Unemployment averaged 3.9 percent last year, the lowest rate in 49 years.  Despite the shutdown and claims filed by furloughed federal employees, jobless claims fell 1.4 percent to 213,000 in the second week of January and the four-week moving average decreased 0.5 percent to 220,750, much stronger than in early December. Hourly wages jumped 0.4 percent in December an annual gain of 3.2 percent.  Freddie Mac's economist expect unemployment to tick down to 3.6 percent and then return to a more sustainable 3.9 percent in 2020.

The 30-year fixed-rate, which had been climbing for several months, reaching a seven-year high, took a breather starting in mid-November and fell to a nine-month low of 4.45 percent in early January.  Because the Fed has indicated more caution about future rate hikes Freddie Mac has revised its mortgage rate forecast down.  They now expect the 30-year fixed-rate to average 4.7 percent this year and 4.9 percent in 2020.  The moderation of mortgage rates should, the forecast says, offer some relief to the previously strained housing market.

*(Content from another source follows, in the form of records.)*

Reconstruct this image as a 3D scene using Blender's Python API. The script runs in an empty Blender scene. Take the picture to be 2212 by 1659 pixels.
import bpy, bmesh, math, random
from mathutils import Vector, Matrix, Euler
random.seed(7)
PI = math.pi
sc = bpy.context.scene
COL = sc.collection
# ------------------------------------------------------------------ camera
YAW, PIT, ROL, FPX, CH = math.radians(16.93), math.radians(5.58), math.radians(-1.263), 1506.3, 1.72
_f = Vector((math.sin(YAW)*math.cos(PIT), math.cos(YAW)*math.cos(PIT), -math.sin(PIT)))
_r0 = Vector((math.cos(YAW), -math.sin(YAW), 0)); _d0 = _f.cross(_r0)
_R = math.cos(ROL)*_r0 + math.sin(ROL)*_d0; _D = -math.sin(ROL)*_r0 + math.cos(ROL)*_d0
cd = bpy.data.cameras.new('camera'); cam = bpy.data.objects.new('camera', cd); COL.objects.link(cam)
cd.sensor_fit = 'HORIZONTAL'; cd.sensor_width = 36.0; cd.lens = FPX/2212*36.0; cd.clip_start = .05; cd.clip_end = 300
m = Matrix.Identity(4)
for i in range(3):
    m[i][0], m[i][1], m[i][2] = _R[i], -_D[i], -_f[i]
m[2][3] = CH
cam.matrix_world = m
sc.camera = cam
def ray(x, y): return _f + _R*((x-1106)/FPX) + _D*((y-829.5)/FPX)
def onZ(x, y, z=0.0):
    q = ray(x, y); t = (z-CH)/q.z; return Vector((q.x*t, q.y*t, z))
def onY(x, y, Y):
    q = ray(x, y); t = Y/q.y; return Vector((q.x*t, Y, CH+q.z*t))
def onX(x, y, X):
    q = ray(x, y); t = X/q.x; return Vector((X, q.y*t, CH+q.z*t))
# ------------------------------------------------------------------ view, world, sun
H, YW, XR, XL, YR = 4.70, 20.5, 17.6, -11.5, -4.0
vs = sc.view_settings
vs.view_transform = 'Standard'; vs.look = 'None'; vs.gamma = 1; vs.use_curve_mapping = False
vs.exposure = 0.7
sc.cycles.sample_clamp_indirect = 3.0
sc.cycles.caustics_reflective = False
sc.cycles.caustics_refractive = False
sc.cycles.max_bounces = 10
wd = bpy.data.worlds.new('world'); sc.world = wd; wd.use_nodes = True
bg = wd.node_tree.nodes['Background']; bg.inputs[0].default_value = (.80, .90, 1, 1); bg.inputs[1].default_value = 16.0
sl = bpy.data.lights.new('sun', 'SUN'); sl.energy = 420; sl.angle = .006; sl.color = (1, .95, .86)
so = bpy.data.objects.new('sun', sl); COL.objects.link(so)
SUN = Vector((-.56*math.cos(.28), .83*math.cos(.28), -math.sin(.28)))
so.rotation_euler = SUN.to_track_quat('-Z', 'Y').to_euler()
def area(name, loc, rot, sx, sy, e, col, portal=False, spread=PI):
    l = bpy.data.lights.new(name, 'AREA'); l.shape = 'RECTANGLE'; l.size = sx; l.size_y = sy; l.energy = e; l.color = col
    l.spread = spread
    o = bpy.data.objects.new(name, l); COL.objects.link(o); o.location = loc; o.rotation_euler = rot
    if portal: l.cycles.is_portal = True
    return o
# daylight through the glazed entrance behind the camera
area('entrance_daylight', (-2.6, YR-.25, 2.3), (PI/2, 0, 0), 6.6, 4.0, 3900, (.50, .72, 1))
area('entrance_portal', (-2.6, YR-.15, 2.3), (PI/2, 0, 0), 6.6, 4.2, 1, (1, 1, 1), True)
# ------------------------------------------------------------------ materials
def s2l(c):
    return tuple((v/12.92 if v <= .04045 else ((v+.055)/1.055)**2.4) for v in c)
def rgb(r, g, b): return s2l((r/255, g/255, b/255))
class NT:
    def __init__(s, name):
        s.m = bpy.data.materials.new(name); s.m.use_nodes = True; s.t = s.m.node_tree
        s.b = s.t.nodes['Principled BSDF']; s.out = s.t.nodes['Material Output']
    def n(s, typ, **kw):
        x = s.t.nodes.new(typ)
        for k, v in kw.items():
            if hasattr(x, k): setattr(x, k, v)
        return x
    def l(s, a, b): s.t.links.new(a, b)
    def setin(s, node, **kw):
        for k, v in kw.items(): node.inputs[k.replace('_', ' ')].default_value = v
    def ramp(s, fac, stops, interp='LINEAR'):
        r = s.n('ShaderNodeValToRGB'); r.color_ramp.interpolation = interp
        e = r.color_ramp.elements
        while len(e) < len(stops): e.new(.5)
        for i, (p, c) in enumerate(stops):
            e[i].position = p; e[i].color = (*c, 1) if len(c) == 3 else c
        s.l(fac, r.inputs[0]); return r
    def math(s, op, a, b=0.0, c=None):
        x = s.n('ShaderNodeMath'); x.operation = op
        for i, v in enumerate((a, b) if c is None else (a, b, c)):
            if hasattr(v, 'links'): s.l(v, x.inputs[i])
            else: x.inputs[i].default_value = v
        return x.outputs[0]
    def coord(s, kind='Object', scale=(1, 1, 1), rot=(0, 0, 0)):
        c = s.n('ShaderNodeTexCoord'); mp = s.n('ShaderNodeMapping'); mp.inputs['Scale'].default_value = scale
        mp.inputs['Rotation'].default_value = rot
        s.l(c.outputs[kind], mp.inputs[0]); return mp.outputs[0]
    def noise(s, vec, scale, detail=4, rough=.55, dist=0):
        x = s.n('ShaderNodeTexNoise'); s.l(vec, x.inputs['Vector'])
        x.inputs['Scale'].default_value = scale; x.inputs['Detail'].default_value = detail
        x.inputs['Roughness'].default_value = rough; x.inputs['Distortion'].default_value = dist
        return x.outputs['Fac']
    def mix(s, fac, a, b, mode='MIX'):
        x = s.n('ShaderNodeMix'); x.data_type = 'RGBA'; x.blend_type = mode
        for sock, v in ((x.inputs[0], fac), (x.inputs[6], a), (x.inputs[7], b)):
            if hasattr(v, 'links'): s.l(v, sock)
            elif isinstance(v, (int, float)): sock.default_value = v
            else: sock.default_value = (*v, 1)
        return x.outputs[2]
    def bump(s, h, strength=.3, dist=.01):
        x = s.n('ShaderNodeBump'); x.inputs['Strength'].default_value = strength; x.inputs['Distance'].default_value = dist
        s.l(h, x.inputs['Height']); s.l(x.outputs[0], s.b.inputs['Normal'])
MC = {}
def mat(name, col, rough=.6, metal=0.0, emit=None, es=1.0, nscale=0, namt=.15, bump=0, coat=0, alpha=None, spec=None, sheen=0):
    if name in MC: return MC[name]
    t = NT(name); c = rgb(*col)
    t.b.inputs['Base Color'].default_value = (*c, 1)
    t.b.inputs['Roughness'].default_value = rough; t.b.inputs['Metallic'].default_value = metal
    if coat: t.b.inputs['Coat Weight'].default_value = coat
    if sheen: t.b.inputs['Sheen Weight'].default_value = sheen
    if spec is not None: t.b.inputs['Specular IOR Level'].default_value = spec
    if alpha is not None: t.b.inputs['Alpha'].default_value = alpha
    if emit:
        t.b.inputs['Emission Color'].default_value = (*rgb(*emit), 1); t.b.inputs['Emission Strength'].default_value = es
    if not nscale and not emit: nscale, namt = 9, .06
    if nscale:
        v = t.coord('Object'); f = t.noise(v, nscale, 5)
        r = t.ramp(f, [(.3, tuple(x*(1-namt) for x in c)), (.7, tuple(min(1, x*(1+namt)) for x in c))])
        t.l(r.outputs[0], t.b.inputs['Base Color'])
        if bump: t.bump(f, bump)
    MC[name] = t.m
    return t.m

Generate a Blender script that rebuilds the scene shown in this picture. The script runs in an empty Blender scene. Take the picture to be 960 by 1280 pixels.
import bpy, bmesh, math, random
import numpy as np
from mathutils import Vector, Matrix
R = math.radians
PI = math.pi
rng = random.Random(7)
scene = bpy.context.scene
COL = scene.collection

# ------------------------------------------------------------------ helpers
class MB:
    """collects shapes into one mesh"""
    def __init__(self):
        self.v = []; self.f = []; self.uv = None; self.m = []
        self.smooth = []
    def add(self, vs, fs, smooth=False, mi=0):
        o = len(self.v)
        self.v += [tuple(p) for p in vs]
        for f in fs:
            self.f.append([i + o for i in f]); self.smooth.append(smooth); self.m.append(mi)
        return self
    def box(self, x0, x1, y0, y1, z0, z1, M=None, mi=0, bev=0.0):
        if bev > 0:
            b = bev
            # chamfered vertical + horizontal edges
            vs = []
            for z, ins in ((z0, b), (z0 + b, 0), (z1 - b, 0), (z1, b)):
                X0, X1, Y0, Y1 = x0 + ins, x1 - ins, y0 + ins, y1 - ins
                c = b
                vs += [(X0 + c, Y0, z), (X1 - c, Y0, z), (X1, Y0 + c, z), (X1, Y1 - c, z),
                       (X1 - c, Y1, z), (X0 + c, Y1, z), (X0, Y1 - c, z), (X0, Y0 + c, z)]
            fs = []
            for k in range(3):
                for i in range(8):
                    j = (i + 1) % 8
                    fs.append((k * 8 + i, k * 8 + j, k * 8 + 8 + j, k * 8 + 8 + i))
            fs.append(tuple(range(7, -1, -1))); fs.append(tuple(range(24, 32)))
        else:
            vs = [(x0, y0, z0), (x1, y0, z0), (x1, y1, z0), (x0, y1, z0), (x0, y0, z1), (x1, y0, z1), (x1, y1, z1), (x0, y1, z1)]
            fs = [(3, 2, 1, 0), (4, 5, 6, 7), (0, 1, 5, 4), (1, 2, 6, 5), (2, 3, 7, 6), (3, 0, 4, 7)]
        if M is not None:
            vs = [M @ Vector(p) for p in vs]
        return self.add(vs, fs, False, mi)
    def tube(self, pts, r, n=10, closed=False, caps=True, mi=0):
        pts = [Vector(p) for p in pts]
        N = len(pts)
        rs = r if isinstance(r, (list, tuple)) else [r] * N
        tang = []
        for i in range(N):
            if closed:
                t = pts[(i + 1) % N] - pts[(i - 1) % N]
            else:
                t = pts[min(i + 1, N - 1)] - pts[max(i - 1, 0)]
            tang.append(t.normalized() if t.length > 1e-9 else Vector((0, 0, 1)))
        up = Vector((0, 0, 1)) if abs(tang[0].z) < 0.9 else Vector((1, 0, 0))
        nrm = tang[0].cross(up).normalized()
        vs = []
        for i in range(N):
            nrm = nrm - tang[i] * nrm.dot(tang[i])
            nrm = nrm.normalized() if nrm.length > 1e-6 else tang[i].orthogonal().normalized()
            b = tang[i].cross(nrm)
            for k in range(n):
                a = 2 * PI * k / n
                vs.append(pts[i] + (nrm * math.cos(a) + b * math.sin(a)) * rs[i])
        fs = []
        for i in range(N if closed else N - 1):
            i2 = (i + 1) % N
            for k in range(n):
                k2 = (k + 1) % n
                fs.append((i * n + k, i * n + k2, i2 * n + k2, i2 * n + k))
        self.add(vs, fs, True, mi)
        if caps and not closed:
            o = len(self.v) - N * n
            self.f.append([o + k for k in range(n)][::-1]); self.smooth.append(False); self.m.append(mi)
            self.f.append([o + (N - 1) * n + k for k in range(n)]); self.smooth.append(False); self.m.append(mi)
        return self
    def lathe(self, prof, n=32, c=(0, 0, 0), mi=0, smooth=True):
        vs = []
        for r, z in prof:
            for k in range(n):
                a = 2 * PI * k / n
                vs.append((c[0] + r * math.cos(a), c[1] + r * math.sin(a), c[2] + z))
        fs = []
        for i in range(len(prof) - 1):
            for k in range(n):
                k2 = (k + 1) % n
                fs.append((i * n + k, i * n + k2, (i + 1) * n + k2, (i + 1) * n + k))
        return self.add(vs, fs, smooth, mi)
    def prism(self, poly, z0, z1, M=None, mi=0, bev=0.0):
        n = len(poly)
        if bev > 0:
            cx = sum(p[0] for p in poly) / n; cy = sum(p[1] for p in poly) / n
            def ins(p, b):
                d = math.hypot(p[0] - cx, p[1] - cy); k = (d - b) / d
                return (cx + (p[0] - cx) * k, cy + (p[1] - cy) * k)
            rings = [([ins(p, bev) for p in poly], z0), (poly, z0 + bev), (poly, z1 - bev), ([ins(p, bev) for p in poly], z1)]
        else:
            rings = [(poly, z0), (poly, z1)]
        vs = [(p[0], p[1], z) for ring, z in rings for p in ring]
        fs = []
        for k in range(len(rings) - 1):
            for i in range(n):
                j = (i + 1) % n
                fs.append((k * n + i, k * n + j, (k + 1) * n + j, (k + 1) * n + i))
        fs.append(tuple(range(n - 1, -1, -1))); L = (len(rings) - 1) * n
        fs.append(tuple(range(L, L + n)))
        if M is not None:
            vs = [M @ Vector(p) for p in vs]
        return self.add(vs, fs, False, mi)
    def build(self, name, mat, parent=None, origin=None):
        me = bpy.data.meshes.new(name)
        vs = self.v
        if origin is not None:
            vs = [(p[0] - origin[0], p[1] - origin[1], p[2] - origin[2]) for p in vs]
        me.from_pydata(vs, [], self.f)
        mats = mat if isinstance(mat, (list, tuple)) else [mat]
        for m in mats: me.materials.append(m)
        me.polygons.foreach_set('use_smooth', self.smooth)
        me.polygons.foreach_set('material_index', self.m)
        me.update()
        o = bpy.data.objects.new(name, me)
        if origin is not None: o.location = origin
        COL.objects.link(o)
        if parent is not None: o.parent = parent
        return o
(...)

Housing starts increased 3.2 percent in November to 1.26 million units and permits were up 5 percent to an eight-month high of 1.33 million. Both increases were due to gains in multifamily construction while single family building continues to be constrained by higher construction costs.  December's residential construction report has been delayed by the government shutdown. The forecast is for all housing starts to recover slowly over the next three years with both single family and multifamily numbers improving each year. Total starts will reach 1.29 million this year and 1.36 million in 2020.

Home sales will also rise, increasing to 6.09 million and 6.14 million units this year and next.  Existing home sales will drive this year's total; new home sales will remain flat.



While still rising, home prices have finally begun to cool.  Freddie Mac's House Price Index fell slightly to 0.7 percent in the fourth quarter and is expected to increase 4.1 percent and 2.7 percent in 2019 and 2020, respectively.



The economists expect single-family mortgage originations to reach $1.68 trillion in 2019, a 2.1 percent improvement, and remain at a similar volume in 2020.  With lower mortgage rates they now forecast the refinancing share of originations to be 27 percent and 24 percent in 2019 and 2020.

As well as adding an estimate of the Feds Effective Rate to the forecast, the economists have begun breaking out their predictions for new and existing home sales and single-family and multifamily construction numbers.